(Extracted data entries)
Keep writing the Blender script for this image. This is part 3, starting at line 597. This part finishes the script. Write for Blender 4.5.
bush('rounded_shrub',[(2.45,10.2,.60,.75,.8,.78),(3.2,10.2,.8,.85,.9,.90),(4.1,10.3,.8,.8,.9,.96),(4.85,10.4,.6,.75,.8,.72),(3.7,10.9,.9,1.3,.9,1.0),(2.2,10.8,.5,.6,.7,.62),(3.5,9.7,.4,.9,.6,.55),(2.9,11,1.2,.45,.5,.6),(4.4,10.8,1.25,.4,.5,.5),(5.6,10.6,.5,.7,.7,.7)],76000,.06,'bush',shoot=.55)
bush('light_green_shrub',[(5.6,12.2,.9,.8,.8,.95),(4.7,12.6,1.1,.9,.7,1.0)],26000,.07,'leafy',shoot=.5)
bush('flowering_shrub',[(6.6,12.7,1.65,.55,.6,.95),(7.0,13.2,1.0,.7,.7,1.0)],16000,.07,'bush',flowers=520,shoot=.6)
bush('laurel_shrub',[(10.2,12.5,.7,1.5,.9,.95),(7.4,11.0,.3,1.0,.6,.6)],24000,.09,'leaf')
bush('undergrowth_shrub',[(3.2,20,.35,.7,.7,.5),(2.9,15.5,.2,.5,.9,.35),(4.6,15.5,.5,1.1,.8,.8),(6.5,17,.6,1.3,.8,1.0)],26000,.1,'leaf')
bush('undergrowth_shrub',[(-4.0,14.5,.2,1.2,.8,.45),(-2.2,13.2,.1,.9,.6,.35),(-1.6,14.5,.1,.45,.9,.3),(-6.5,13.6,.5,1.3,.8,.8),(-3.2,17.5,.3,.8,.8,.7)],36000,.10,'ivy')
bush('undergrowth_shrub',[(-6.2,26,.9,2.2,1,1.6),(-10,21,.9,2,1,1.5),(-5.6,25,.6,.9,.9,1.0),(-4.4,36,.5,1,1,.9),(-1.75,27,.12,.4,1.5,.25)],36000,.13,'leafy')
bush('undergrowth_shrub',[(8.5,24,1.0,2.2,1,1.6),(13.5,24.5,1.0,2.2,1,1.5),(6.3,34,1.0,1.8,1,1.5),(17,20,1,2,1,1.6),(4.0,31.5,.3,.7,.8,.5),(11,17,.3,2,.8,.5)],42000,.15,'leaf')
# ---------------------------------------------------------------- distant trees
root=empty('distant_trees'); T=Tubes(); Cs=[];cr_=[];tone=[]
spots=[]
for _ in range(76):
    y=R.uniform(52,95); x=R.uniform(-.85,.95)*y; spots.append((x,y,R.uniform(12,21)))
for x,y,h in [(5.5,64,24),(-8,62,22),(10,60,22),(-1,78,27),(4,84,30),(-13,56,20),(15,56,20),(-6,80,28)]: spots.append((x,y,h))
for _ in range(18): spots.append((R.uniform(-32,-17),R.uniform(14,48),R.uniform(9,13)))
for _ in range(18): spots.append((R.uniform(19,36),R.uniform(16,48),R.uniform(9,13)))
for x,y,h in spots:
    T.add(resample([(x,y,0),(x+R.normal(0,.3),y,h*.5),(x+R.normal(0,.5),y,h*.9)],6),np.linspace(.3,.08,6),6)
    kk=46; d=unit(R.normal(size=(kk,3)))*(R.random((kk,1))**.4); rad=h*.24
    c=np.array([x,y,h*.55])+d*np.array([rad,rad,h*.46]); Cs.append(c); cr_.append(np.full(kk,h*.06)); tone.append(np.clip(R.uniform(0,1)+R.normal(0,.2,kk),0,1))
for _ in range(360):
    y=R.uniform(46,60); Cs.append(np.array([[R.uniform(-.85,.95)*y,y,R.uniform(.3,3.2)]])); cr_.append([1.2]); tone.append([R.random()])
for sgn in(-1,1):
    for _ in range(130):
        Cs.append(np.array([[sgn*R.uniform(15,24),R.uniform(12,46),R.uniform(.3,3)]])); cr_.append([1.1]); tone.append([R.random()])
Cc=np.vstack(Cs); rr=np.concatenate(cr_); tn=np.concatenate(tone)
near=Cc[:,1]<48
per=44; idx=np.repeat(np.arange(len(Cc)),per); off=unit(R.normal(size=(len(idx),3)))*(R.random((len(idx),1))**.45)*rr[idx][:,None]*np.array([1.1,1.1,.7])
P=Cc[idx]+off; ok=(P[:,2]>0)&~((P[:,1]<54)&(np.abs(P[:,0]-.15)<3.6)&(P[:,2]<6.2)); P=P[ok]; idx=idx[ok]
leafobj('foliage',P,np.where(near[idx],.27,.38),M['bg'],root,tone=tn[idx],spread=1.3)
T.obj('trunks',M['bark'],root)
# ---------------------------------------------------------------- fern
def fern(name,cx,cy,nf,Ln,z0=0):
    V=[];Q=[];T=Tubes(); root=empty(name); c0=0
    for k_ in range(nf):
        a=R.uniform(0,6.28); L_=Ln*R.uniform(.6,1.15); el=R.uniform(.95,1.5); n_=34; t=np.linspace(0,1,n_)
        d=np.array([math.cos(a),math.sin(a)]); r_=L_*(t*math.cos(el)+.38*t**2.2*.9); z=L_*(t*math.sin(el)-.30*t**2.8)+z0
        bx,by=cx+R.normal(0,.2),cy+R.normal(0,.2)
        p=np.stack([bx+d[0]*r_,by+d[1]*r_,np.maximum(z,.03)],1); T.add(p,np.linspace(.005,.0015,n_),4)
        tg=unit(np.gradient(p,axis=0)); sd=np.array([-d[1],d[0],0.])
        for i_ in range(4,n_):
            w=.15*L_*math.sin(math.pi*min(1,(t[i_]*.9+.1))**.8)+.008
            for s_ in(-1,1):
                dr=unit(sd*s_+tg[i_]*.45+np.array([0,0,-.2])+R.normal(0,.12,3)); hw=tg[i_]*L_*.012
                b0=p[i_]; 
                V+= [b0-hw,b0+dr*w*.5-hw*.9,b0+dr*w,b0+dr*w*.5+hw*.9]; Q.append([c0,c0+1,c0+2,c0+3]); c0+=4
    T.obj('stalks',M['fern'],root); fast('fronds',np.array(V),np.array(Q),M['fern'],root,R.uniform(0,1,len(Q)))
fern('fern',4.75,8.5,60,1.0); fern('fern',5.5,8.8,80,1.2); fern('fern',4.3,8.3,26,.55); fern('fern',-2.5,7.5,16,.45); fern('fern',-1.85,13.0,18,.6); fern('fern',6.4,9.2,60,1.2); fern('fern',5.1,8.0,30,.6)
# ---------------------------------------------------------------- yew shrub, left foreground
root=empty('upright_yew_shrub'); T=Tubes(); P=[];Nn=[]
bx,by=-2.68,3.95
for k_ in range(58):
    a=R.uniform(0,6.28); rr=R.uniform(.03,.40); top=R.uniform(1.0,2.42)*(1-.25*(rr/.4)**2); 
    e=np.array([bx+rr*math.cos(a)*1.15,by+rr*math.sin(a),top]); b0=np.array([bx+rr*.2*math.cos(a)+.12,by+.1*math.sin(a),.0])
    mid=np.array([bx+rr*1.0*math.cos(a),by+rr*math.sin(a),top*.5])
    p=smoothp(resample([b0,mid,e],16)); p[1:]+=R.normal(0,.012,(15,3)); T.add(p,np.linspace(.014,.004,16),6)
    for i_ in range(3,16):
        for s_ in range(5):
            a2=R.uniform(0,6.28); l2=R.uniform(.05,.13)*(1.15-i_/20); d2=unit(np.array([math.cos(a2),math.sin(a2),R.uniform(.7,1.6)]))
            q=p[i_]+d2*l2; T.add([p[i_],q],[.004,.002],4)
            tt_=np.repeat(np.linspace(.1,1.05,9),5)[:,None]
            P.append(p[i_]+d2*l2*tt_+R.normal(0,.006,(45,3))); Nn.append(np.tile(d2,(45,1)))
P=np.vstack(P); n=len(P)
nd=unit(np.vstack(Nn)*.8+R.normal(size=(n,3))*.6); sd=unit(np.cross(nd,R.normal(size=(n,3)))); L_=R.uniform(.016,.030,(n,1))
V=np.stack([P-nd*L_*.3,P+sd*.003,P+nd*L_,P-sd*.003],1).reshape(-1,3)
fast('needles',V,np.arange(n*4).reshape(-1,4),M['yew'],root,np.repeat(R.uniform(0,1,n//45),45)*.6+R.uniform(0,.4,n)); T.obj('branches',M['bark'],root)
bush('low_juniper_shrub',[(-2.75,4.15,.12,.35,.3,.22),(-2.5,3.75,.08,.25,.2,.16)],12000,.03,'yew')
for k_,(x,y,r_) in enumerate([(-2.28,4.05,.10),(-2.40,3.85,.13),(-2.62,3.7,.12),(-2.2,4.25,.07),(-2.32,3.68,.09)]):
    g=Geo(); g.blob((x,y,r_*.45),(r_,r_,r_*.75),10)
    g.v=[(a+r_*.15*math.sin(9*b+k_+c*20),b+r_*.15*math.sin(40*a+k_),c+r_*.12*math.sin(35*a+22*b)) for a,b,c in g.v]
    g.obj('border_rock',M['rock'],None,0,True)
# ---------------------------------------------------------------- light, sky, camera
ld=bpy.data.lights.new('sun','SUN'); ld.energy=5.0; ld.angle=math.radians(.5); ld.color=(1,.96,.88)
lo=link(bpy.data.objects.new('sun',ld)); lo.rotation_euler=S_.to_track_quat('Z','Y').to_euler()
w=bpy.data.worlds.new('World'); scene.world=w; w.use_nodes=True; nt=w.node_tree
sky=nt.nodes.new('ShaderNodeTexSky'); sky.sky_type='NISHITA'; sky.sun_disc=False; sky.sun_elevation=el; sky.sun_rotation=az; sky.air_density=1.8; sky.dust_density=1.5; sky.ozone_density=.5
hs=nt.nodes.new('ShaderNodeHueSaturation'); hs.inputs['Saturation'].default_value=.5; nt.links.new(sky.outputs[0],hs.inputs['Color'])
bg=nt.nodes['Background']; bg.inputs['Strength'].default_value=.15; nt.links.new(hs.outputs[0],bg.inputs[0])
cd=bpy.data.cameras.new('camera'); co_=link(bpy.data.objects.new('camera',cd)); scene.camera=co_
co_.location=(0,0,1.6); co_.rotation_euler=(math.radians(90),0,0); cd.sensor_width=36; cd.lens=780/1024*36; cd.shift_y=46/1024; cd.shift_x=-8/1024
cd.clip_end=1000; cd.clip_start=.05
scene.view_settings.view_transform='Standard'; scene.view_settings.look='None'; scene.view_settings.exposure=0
...
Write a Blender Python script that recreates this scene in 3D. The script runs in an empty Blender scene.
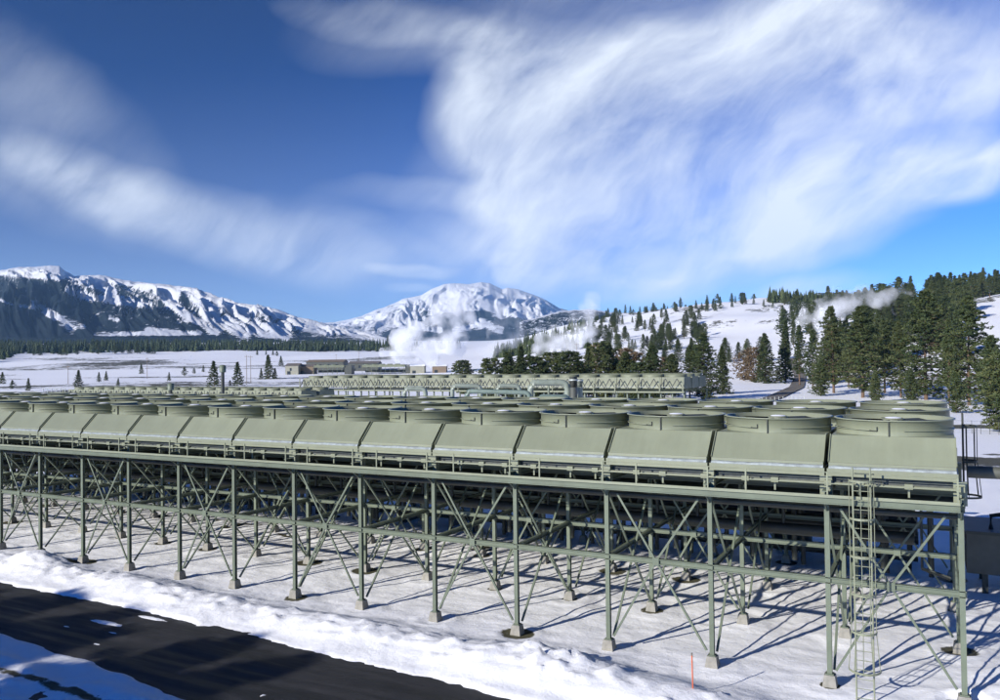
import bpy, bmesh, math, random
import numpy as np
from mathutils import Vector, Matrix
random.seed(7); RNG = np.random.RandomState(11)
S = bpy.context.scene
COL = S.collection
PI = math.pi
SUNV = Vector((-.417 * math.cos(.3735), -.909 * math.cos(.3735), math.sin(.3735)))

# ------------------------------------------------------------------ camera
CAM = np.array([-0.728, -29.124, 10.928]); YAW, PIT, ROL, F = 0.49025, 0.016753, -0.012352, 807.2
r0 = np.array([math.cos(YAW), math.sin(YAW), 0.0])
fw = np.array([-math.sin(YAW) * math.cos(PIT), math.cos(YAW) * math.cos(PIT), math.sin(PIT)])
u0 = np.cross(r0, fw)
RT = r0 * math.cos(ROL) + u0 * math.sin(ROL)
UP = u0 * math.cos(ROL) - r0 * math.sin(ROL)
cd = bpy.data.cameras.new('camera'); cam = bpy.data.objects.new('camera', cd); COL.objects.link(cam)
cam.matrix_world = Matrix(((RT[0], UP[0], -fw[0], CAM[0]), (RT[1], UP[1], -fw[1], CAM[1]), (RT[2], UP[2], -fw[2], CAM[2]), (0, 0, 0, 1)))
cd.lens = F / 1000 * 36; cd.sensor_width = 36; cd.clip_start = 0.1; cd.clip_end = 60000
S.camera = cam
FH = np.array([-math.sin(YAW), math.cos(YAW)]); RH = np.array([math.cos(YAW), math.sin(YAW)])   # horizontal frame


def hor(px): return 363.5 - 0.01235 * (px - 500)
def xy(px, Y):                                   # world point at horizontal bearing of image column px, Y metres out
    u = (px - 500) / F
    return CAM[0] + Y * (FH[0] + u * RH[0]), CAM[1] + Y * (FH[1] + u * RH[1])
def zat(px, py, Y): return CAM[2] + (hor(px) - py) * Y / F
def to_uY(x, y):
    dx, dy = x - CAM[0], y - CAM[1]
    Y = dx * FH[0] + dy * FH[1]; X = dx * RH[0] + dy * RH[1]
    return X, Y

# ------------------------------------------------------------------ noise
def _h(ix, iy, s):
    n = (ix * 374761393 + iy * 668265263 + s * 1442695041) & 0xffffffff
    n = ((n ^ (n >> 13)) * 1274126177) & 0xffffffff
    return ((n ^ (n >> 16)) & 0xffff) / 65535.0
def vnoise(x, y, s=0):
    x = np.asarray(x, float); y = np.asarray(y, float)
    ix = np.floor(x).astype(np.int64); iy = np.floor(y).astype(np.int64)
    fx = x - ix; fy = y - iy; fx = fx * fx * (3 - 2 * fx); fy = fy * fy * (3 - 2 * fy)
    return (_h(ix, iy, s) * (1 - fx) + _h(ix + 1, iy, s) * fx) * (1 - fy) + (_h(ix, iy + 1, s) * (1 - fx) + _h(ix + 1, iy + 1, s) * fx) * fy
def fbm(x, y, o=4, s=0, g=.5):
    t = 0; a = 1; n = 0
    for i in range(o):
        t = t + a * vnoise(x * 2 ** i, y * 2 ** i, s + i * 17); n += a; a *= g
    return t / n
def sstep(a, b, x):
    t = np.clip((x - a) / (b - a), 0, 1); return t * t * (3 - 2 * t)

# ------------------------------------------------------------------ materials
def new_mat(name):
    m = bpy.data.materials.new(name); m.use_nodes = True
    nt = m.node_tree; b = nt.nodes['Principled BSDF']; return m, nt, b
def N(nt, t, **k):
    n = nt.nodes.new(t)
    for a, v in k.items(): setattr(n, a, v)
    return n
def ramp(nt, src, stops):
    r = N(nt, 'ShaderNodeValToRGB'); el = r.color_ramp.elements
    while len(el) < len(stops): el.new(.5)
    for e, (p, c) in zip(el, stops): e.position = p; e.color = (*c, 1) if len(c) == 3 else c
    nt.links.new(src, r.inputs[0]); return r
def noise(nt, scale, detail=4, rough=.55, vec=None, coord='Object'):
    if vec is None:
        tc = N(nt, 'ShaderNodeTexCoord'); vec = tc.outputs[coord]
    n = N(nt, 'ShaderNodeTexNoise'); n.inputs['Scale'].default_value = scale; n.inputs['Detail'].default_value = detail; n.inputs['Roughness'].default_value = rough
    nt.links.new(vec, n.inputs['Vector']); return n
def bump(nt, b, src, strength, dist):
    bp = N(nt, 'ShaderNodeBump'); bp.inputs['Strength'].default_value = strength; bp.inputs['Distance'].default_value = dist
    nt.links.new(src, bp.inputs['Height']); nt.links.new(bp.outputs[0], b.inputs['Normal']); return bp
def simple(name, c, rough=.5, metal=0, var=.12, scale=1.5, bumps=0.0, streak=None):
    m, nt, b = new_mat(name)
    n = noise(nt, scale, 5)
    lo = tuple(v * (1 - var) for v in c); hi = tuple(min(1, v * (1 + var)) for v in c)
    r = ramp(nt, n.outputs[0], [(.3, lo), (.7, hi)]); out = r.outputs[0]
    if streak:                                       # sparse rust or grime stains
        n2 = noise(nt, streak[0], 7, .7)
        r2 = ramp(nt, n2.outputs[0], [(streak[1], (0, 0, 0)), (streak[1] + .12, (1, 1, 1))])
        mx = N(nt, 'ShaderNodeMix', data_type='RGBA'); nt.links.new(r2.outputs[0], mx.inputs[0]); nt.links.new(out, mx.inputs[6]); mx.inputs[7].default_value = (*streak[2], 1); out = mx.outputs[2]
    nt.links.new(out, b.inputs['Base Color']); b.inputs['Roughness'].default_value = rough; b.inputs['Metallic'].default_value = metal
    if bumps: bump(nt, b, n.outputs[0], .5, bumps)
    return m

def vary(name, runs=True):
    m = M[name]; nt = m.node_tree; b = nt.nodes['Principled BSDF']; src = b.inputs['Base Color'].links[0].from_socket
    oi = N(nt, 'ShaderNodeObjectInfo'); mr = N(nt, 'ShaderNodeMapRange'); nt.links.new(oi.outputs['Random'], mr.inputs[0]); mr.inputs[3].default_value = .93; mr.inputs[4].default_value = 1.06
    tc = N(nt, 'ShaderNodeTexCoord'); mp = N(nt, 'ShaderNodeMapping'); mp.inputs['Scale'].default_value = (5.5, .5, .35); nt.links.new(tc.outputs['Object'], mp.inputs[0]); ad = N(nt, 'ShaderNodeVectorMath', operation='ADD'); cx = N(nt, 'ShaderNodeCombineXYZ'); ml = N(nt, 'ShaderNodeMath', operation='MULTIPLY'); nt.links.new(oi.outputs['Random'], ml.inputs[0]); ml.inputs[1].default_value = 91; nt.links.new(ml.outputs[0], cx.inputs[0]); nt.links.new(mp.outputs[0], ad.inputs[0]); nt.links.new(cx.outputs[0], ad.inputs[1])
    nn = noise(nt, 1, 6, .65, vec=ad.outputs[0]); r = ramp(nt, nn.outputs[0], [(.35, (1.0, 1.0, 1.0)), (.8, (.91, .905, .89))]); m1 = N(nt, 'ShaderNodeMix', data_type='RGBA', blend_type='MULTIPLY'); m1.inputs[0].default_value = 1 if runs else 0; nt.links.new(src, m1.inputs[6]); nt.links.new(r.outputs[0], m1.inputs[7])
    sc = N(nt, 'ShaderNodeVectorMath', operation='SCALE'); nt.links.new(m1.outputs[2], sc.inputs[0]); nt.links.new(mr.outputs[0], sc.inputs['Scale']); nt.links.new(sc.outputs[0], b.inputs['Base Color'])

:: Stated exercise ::
In the listing above, find the line with "Write a Blender" and the line with "SUNV = Vector((-.417". Copy both of them and every line between, exactly, but not the pictures.

:: Full answer ::
Write a Blender Python script that recreates this scene in 3D. The script runs in an empty Blender scene.
import bpy, bmesh, math, random
import numpy as np
from mathutils import Vector, Matrix
random.seed(7); RNG = np.random.RandomState(11)
S = bpy.context.scene
COL = S.collection
PI = math.pi
SUNV = Vector((-.417 * math.cos(.3735), -.909 * math.cos(.3735), math.sin(.3735)))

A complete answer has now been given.